* DIRECTION
Across the entries below, count the lines in which the word "this" occurs. Reply with the count alone.

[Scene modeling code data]
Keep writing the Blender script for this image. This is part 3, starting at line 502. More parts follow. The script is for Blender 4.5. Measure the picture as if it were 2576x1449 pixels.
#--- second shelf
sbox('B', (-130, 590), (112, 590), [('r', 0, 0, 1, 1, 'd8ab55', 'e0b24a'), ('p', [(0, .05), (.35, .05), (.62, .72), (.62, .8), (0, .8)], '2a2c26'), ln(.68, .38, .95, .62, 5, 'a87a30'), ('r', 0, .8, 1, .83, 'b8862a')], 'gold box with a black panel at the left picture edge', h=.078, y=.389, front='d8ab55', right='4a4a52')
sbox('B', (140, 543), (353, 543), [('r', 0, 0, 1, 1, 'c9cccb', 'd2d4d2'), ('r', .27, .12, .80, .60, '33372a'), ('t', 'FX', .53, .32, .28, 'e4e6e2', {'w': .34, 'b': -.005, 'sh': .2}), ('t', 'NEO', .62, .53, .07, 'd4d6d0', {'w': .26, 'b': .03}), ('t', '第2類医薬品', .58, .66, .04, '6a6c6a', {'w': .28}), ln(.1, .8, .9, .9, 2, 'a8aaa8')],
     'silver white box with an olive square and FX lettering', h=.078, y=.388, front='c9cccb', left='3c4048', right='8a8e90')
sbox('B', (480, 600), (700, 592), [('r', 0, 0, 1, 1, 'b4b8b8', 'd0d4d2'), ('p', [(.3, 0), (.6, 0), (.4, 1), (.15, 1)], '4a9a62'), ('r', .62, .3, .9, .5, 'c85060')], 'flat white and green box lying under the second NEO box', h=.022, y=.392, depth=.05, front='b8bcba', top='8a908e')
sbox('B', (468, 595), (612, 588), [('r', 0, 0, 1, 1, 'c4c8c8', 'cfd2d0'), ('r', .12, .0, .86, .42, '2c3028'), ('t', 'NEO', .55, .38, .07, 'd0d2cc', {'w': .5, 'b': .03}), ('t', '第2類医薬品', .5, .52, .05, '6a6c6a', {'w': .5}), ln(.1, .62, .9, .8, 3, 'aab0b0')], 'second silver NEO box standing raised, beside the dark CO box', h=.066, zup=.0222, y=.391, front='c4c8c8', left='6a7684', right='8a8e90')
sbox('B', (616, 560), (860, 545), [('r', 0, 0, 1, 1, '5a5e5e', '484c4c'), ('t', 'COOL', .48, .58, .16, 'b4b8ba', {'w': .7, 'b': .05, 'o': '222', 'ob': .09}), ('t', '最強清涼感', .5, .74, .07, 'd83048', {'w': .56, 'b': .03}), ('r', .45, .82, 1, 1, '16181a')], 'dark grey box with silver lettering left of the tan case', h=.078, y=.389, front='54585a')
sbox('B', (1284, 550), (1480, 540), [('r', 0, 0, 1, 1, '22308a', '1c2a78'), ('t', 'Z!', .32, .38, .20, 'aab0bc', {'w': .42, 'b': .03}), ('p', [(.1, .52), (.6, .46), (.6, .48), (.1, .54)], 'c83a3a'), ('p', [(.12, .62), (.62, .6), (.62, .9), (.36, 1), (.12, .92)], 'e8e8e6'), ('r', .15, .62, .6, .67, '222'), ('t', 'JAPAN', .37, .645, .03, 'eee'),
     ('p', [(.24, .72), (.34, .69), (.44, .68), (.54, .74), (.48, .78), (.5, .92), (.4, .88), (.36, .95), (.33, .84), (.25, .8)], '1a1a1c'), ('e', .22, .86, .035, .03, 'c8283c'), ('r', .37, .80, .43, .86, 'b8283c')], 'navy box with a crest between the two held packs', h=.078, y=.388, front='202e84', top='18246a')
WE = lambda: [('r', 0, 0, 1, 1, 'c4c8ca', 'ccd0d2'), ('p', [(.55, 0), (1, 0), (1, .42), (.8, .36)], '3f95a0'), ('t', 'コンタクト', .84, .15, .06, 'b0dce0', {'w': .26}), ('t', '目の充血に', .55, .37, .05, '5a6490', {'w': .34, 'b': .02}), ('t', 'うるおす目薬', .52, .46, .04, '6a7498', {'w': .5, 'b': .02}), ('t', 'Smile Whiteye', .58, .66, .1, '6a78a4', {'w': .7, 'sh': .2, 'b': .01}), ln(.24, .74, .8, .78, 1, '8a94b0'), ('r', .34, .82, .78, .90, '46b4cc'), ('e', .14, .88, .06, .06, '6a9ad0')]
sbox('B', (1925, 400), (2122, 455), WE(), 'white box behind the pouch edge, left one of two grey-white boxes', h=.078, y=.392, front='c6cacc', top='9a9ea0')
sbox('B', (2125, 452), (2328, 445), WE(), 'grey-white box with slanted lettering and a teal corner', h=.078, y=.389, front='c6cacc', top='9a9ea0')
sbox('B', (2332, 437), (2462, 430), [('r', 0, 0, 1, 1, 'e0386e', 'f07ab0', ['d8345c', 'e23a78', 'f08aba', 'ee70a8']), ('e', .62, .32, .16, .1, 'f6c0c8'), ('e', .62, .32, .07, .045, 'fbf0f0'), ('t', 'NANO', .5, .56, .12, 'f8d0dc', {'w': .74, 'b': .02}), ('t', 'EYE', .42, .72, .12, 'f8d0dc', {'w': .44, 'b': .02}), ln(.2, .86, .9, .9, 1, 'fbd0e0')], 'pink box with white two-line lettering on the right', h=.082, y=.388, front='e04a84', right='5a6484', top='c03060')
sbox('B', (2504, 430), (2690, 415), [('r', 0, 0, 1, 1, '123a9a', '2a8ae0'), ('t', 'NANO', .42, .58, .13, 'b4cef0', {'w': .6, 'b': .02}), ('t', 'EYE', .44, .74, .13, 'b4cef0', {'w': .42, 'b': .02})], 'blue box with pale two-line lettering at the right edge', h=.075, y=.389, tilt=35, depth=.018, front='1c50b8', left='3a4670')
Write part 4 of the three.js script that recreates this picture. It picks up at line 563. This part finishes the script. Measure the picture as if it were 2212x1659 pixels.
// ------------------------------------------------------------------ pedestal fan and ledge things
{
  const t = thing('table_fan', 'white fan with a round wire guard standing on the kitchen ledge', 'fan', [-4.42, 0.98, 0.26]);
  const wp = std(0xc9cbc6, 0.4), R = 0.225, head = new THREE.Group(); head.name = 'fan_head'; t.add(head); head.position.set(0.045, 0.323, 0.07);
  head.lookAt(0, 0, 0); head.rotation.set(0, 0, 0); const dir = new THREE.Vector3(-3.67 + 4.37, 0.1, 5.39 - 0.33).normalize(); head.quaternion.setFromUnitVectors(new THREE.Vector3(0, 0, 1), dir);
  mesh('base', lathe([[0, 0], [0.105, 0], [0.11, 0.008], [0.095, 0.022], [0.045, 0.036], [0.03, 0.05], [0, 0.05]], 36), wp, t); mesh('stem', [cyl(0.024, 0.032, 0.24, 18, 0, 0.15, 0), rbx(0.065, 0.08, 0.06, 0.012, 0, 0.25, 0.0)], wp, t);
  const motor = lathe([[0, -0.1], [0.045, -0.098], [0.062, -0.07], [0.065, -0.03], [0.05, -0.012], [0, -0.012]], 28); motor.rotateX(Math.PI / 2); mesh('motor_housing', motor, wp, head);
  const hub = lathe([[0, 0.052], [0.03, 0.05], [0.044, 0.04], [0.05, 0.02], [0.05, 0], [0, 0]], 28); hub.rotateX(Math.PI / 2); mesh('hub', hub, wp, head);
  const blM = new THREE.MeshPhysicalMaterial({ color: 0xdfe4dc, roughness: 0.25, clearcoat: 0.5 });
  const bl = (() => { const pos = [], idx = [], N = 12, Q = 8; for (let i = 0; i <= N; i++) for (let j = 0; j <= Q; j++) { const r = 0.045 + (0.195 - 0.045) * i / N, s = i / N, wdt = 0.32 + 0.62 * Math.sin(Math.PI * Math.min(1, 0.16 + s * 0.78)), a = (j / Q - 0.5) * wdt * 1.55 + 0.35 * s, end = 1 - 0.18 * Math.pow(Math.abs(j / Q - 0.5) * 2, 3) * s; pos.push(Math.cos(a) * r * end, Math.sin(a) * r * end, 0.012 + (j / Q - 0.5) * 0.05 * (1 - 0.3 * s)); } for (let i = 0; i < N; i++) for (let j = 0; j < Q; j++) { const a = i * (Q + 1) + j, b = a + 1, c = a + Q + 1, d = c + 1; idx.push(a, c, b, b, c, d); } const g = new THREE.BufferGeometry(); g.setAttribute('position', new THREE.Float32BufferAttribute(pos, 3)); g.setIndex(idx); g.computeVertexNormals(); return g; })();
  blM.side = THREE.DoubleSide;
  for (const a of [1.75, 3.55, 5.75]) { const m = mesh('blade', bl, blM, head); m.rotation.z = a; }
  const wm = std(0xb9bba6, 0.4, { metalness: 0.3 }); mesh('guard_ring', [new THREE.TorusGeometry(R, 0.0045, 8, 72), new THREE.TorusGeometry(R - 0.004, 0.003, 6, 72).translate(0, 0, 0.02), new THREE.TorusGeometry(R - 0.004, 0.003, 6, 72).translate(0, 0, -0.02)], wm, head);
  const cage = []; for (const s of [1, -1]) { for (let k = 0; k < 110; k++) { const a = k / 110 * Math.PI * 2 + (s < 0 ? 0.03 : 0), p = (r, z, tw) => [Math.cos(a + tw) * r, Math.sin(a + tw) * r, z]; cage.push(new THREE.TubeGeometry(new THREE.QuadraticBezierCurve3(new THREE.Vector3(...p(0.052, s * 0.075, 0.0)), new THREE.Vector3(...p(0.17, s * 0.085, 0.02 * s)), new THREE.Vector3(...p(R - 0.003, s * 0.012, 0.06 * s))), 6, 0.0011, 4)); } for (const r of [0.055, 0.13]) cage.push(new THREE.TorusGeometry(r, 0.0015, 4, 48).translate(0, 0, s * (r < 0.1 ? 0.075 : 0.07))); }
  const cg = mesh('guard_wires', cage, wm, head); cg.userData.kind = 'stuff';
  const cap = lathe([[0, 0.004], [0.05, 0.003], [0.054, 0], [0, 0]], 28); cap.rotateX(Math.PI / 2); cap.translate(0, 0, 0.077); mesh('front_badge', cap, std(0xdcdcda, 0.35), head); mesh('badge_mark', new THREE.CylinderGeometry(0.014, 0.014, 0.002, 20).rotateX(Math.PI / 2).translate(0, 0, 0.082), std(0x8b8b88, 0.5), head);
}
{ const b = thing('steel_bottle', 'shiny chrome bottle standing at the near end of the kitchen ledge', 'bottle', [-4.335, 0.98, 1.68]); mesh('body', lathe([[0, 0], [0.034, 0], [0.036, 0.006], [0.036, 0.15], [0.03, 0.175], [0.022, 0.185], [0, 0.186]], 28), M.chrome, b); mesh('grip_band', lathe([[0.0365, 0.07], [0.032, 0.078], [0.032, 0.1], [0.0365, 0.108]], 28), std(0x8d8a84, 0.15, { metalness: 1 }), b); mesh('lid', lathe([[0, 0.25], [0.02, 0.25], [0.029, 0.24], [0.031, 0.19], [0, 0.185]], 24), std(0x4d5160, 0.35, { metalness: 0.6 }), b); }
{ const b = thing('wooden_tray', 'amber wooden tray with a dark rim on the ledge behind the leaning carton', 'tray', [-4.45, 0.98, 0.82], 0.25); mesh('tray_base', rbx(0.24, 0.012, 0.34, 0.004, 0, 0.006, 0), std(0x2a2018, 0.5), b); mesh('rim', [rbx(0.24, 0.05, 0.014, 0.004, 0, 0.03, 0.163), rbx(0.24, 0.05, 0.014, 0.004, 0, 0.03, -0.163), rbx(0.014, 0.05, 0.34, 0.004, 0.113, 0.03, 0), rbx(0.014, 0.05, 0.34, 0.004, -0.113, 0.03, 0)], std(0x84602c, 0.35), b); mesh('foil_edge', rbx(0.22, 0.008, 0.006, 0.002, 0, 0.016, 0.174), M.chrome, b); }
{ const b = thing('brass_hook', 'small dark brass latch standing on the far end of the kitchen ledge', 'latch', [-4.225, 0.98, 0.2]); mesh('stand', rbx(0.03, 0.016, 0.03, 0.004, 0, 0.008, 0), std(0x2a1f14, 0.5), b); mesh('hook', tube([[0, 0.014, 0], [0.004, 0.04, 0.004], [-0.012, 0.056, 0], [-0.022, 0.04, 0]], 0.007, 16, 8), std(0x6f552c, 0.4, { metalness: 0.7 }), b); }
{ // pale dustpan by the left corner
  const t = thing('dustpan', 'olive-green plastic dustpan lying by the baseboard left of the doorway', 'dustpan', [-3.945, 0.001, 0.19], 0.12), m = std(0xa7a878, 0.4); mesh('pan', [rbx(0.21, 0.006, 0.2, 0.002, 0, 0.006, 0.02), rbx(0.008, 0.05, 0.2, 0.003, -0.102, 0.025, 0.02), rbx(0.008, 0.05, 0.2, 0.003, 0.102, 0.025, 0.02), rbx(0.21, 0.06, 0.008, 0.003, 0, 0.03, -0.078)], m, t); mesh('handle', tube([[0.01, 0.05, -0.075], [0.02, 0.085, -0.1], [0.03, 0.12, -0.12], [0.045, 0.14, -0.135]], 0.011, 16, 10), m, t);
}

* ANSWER
2